Madrugada del sábado de Feria en Sevilla. Miguel Ferrer, entonces director de la Estación Biológica de Doñana, había aprovechado para salir con su mujer por primera vez desde que nació su segunda hija, que se quedaba con la canguro. «Volvimos tarde –recuerda–. Sobre las cinco de la mañana sonó el teléfono para avisarme de que se había roto la presa. Cogí la moto y me fui directamente para allá. Le dije a mi mujer que volvería enseguida.Tardé quince días», recuerda veinte años después este investigador del CSIC, que estuvo al frente de la Estación Biológica de Doñana, dependiente del CSIC, entre los años 1996 y 2000.

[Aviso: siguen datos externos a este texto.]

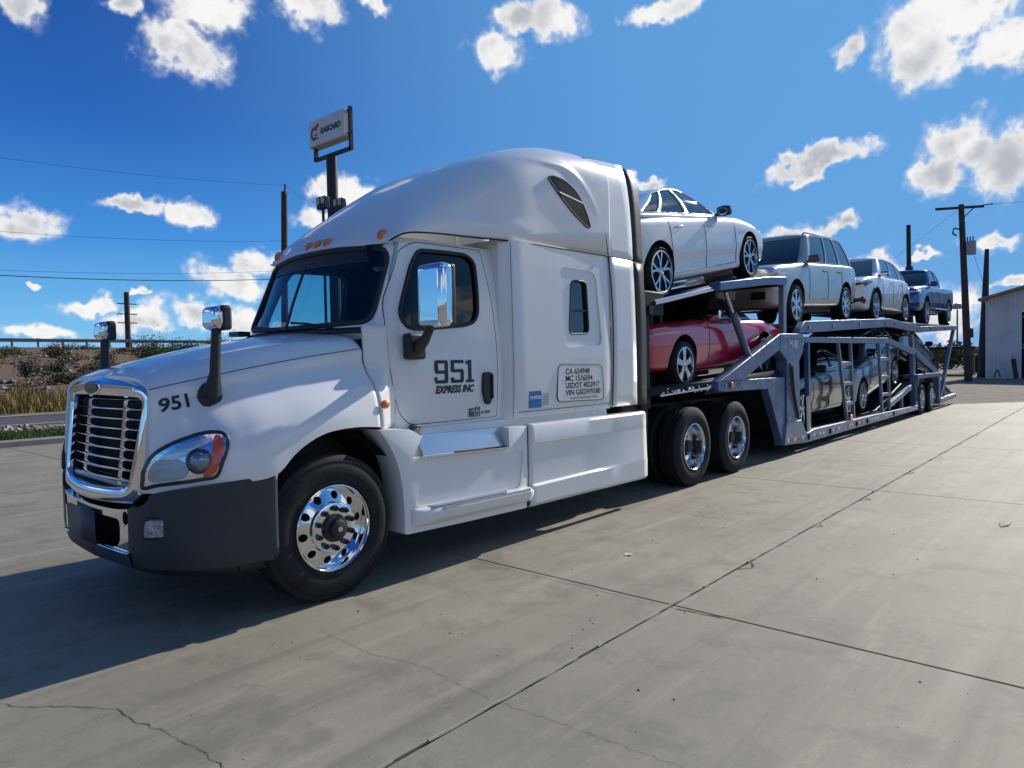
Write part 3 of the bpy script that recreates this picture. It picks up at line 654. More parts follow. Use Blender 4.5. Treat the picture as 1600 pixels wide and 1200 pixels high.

La imagen que mantiene grabada en la retina es de peces saltando del agua –que tenía un PH similar al de una batería de coche, precisa– «porque preferían morir asfixiados antes que abrasados». De esos primeros instantes recuerda el debate abierto entre los partidarios de retener el vertido y los que pensaban que el problema se acabaría dejando que vertiese al Guadalquivir. En estos casos, y ya con el aval que otorga el paso del tiempo, se ha demostrado que la mejor solución es siempre limitar el área afectada, aunque este aprendizaje no se pusiera en práctica en el caso del Prestige y que uno de sus grandes aciertos fue la amplísima documentación científica de lo ocurrido desde el primer momento.

Los tractores de los arroceros sirvieron para construir el muro de urgencia con el que se logró retener el contenido de la balsa minera antes de llegar a Doñana. Se vertieron cuatro hectómetros cúbicos de aguas ácidas y otros dos de lodos cargados de metales pesados. La balsa retenía 36 hectómetros cúbicos de residuos.